Nahh, it's here fellas...
This is what I was referring I when I said c1 - Deliberate Handball
I think this is where the confusion has arisen.
Those caution codes are administrative only. The LOTG have 7 cautionable offences for players. The vast majority of cautions are simply USB.
The c1 etc are simply to tell the administrators WHY a player was cautioned for USB.
The massive problem I find with this sort of thing is that it often does cause confusion for referees - often refs will look at those to see what's cautionable, and mistakenly think that things that are listed there are mandatory cautions when they may not be, things like that. I find it really just leads to a big misunderstanding in the laws.
When discussing what's cautionable and what isn't, ignore those codes. They are administration only. They have absolutely nothing to do with what happens on the field, what you can and can't do, or how to interpret scenarios. Forget they exist.

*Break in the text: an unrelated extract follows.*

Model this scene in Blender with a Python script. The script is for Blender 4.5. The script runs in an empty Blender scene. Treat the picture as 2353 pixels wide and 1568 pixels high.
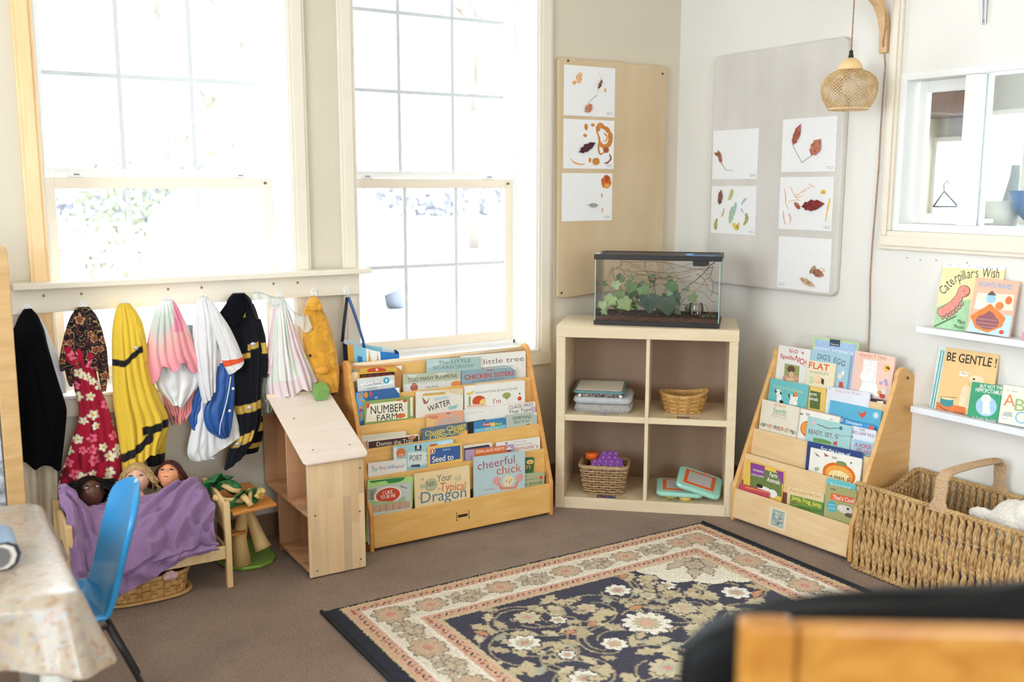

Deliberate handling, for instance, is only cautionable under USB. So you were thinking 'as long as I just don't put it down as c1, it's not a handling related caution' - but take the c1 out of the equation, and all you have is USB. Given that's what DHB is always cautioned under, that's why it's clear that when the laws state 'cannot be guilty of any handling related misconduct', there is absolutely no way around it. You can't make leaps or legalistic statements - because that's why the law said 'handling related'. You can't say 'I'm not booking him because he handled the ball, I'm booking him because he handled the ball which stopped a goal'. No matter how far you try to extend that chain of though, it always goes back to the fact that the entire action was handling. The impact upon play may vary depending on the exact incident, but the LOTG have stated the impact upon play doesn't matter - either way, play is impacted by the handling offence, and the LOTG state he cannot be cautioned for any misconduct
related to the handling offence. That 'related' word is what stops you from trying to find any sort of loophole.
A keeper handling then throwing it at an opponent's face is different because the throwing is a separate action after the initial handling offence. 2 consecutive actions, as opposed to a single action having a particularly severe impact upon play.
There are a number of ways in which the laws are quite unfair, and I would agree that a keeper who deliberately handles the ball because a deliberate kick to him from a teammate is about to be intercepted morally deserves a caution, but the LOTG are clear that he cannot be.
So, as referees we can bend the law sometimes but we cannot break it. We cannot go against what the law states. Like it or not, you have to uphold the unfair laws as well as the fair ones.